● **Problem to solve**
Copy exactly, please, the lines of the data from its start through the line containing "from mathutils import Vector, Matrix, noise".

● **Given data**

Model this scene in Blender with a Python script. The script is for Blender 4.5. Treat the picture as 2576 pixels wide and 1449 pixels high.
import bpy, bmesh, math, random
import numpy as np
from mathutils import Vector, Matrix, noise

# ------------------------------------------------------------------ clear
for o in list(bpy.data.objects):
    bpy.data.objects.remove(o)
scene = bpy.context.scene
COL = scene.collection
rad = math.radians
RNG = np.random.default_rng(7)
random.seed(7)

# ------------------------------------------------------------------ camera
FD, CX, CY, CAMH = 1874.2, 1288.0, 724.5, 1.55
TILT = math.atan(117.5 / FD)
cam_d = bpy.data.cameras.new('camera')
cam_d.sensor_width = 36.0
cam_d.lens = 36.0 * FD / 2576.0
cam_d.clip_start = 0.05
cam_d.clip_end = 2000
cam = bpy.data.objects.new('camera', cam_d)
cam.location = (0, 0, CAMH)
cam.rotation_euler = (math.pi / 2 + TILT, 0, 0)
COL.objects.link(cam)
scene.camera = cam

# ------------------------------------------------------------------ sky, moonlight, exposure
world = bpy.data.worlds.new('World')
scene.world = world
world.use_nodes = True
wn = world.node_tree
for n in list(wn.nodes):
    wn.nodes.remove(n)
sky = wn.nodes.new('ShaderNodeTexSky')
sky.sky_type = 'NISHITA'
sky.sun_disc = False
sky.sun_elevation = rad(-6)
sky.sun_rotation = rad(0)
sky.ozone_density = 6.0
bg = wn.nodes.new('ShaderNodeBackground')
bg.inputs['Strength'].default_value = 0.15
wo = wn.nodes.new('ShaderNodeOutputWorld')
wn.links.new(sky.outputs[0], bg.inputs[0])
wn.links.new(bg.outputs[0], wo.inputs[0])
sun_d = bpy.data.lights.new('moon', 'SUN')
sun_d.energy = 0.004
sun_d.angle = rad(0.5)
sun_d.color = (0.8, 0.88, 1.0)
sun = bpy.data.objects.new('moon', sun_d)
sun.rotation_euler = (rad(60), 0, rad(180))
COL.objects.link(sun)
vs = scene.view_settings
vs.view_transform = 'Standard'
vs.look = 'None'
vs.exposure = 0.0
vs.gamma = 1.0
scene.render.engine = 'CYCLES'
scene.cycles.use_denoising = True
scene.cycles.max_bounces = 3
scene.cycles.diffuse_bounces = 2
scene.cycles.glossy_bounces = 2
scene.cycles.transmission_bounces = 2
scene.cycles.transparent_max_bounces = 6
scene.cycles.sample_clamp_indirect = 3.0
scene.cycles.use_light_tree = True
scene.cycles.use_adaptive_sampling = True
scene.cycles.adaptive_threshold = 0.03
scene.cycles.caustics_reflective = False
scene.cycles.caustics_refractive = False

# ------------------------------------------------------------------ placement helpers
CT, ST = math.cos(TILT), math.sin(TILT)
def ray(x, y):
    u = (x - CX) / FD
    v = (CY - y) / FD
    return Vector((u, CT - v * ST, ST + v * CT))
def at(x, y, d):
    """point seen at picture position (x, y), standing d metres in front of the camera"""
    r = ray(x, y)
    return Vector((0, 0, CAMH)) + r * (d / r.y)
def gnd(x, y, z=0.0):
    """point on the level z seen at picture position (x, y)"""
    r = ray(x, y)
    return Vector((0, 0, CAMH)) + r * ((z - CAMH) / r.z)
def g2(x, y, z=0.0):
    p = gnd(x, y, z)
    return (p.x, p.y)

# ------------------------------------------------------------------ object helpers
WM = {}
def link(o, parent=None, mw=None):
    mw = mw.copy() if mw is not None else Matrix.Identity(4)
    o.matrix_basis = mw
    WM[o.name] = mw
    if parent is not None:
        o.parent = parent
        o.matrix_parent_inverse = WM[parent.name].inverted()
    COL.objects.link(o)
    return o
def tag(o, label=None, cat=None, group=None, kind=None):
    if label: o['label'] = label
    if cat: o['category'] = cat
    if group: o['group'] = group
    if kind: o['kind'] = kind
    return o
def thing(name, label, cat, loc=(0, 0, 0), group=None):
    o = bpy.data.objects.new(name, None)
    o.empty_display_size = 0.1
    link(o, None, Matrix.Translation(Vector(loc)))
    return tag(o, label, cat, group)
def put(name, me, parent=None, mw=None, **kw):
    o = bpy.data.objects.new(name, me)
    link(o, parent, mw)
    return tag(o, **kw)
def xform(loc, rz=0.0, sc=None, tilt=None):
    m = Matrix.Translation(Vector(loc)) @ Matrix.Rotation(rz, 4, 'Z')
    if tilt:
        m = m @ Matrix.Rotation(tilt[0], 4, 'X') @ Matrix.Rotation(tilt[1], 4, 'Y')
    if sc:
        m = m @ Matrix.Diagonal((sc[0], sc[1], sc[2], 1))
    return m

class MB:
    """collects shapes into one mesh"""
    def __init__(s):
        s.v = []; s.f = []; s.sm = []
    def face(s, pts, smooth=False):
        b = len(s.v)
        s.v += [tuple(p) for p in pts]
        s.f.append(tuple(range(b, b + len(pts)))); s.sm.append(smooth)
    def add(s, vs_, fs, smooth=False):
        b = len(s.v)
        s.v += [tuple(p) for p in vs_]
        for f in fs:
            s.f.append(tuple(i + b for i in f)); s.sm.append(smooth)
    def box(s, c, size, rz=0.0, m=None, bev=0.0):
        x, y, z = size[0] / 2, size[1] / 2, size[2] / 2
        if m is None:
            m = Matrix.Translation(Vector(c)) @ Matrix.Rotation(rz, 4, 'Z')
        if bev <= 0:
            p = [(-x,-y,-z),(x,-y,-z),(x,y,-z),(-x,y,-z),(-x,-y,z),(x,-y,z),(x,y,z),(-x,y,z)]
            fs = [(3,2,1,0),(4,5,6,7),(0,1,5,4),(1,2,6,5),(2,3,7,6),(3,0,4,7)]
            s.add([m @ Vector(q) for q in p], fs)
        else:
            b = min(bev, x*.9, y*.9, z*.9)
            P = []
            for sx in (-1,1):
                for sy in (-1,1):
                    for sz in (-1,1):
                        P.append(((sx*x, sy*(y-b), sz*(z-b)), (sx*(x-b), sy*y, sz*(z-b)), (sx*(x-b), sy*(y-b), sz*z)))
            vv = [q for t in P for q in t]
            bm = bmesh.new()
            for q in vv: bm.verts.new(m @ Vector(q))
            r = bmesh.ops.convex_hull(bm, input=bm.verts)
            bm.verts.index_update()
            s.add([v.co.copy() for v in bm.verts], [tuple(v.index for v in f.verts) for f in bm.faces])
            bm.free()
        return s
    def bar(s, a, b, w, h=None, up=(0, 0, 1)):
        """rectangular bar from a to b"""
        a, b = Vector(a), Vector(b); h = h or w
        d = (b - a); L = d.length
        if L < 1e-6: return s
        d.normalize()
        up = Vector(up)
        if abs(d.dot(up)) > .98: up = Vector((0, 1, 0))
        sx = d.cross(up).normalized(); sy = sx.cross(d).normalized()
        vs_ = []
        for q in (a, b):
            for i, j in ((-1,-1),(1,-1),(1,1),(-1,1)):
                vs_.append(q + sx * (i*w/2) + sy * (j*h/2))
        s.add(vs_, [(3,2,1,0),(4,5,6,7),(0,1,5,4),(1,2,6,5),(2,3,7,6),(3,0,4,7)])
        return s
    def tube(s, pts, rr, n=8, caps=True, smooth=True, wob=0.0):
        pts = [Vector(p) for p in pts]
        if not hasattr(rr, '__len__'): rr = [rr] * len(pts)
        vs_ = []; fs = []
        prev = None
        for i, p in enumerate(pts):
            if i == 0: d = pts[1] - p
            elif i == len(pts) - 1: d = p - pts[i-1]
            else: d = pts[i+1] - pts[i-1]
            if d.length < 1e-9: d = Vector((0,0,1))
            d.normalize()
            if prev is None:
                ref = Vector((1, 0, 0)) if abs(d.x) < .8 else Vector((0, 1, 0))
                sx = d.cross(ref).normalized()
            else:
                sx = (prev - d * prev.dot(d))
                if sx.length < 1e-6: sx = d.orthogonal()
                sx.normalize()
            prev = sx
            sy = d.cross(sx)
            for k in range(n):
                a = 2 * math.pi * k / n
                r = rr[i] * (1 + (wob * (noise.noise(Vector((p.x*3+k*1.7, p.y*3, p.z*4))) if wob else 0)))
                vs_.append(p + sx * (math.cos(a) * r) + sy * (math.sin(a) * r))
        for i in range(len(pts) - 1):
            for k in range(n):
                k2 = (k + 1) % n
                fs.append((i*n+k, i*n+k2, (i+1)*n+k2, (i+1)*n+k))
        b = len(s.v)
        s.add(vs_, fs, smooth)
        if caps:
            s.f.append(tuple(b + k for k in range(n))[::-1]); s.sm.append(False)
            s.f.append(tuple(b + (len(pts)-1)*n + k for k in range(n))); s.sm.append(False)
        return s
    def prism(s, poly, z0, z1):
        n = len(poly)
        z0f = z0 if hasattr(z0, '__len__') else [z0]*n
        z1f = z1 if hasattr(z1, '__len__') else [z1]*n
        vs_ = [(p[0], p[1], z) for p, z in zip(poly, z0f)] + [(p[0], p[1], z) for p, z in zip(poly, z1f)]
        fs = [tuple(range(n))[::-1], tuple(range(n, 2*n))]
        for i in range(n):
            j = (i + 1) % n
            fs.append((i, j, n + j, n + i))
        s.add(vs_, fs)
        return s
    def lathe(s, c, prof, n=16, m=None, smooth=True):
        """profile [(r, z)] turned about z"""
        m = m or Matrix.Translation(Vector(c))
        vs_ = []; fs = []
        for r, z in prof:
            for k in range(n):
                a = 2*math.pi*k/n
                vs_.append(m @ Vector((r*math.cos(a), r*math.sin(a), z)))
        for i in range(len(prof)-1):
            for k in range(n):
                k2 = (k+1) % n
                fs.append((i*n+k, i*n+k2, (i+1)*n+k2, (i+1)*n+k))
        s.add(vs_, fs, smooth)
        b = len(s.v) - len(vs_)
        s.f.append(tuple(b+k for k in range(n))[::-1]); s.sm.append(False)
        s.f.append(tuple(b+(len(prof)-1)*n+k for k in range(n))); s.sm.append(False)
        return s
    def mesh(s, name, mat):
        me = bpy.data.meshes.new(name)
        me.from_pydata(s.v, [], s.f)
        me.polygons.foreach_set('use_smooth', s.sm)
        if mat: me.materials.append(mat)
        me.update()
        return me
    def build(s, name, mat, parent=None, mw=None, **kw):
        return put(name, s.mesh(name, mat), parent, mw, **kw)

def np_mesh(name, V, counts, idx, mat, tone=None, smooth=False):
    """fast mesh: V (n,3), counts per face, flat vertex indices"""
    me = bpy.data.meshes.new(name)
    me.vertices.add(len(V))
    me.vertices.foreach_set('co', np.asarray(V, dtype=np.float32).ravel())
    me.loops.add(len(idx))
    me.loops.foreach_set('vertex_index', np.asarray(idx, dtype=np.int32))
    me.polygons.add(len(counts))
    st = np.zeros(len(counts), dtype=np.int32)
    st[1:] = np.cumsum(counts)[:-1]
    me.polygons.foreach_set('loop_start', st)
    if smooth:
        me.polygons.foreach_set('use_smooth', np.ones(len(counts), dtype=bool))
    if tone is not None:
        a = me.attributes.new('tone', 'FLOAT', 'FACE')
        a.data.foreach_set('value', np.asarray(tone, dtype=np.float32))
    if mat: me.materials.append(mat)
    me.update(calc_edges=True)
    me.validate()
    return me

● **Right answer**
Model this scene in Blender with a Python script. The script is for Blender 4.5. Treat the picture as 2576 pixels wide and 1449 pixels high.
import bpy, bmesh, math, random
import numpy as np
from mathutils import Vector, Matrix, noise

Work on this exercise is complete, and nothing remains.